William Gibson nasceu em 1948. Em 1984 escreveu «Neuromancer» e criou o ciberespaço. É só uma ironia dos digitos, nada mais. Passados estes anos após o nada, a Internet caiu na rua como uma chuva ácida de dimensões planetárias. Estava (está) criado o mito da liberdade da informação. O sistema não parece, no entanto, preparado para sobreviver a esta nova nanofragmentação. O excesso de informação transformou o sinal em ruído: alt.policromático veio a ser alt.policromático.azul.azul-claro.cian.anil o que, convenhamos, é demasiado para os delicados mecanismos da percepção humana. A contracorrente logo produz novas sínteses, alicerçadas no mais elementar efeito de náusea: exibicionismo e voyeurismo.
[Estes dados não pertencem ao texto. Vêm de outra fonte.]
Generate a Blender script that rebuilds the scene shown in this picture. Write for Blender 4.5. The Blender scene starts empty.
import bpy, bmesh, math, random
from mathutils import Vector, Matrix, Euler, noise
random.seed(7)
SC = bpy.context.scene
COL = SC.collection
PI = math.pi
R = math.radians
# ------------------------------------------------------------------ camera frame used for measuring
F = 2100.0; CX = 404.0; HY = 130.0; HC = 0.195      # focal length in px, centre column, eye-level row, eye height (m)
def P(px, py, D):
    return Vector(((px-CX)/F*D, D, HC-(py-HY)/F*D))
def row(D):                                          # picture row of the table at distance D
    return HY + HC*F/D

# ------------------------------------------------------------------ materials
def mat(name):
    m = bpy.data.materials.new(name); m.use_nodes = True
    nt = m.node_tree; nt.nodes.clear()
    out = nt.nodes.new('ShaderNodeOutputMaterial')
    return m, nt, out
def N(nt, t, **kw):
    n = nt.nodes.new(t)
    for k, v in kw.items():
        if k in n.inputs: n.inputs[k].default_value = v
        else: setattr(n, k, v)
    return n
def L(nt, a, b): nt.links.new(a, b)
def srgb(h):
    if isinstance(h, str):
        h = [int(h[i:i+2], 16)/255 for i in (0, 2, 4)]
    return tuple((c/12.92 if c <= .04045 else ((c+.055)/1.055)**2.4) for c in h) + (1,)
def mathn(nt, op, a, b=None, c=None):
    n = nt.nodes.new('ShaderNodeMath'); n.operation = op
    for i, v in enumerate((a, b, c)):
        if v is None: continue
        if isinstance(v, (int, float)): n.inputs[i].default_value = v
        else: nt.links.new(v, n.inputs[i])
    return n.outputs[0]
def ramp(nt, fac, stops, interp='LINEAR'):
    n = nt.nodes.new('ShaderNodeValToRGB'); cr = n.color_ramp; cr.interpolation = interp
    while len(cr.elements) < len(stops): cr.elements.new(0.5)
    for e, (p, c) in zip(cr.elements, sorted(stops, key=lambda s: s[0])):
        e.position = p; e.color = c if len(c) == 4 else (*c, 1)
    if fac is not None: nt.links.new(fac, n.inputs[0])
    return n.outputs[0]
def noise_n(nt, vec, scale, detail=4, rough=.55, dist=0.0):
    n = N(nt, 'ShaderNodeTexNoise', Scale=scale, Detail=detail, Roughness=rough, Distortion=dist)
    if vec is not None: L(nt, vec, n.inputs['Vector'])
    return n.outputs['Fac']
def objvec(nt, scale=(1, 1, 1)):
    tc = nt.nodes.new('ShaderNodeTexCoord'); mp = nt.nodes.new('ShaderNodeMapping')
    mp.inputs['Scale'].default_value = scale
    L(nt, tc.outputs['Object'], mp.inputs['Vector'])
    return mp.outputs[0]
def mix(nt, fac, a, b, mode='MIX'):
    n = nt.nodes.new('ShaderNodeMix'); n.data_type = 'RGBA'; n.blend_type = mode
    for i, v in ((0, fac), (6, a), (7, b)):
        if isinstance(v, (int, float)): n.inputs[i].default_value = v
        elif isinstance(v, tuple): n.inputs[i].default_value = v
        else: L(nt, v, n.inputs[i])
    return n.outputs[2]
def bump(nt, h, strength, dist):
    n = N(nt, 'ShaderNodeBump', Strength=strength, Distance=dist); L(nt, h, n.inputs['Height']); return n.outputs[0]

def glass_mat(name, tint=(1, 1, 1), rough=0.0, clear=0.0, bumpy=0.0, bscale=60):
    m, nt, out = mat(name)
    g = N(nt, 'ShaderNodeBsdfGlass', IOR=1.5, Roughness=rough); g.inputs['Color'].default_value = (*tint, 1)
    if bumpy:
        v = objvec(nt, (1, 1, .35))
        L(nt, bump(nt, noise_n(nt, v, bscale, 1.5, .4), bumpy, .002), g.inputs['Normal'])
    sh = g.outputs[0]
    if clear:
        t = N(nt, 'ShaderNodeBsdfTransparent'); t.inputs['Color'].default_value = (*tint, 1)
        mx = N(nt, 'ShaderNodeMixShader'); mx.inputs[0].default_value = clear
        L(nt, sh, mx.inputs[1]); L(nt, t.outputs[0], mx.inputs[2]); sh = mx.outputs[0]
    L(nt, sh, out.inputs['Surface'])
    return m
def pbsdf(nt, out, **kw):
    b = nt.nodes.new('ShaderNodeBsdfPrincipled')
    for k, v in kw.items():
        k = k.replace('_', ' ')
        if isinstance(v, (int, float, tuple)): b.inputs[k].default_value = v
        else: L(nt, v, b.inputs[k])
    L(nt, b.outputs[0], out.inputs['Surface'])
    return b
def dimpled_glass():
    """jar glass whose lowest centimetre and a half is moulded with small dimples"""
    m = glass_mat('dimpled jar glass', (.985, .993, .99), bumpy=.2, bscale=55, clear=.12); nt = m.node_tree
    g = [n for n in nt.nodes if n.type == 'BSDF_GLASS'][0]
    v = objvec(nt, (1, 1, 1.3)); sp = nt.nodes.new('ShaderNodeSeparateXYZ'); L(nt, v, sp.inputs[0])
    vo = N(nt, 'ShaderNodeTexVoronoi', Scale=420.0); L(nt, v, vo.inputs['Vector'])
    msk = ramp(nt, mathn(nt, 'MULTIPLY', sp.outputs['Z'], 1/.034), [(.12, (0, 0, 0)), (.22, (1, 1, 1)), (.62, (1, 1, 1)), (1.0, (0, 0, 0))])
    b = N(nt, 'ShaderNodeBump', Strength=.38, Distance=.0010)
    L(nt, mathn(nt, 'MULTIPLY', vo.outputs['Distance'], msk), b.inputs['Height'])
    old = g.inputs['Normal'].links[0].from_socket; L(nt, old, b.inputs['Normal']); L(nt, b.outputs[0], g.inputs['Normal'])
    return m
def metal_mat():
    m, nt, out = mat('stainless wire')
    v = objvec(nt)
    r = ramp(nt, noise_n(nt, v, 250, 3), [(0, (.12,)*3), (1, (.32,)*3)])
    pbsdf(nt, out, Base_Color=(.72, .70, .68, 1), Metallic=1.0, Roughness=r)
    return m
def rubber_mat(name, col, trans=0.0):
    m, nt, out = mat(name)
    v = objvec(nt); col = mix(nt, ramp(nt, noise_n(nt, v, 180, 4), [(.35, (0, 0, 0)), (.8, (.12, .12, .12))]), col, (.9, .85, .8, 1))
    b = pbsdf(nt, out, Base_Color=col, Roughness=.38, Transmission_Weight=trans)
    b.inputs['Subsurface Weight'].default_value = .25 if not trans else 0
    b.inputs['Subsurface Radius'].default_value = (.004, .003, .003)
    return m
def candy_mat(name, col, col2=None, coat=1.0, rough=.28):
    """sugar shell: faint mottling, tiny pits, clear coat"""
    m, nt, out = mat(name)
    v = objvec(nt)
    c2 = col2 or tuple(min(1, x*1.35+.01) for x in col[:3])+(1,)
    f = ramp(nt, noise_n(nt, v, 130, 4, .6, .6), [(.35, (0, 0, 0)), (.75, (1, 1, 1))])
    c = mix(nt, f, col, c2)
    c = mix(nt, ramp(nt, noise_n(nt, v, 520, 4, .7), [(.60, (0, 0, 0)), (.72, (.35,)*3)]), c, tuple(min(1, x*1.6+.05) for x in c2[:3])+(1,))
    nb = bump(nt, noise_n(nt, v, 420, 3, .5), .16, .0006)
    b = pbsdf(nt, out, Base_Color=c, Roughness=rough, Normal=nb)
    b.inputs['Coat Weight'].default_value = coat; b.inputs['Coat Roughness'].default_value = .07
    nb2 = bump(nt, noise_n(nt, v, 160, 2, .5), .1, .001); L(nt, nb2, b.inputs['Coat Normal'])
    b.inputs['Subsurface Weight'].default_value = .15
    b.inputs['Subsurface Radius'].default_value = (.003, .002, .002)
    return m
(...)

Os heróis passam do vinil para o CD para o CD-Rom para a www.page.heróis para o heróis.com (NASDAQ) e às tantas perdêmo-los de vista. Podiam ser pessoas normais como nós. Que raio!, podiam ser um de nós. Com eles transfere-se a mentalidade e a moralidade dos vigilantes. A aldeia global está prestes a falhar, não porque McLuhan se tenha enganado acerca da electricidade mas porque a electricidade nunca mudou de mãos. A extensão electrónica do homem, como ele maravilhosamente colocou a questão, ainda é, e só, a extensão electrónica dos meios de comunicação. O que não significa o mesmo.
Outro dos conceitos chave do profético McLuhan --o meio é a mensagem-- continua a ser uma frase enigmática, mesmo nos laboratórios «hi-tech», onde os cientistas teimam em olhar para a VR, a vida artificial ou a nanomanipulação como tecnologia e não como media.
Do efeito de narrowcasting resultou a preversa centrífugação dos meios de comunicação, o entupimento de todas as vias que a tecnologia tornou possíveis. Abriram-se portais para todas as dimensões. E para além desses portais chegámos de novo ao local de onde haviamos partido, num castigo divino de implosão.
É certo que há efeitos colaterais da tecnologia. É certo que o futuro nos surpreende. Mas tinha de ser o Grande Irmão???

(P.S. : repararam que uma parte significativa da Internet portuguesa foi, pela primeira vez, abaixo por excesso de tráfego no dia em que estreou «O Grande Irmão»?)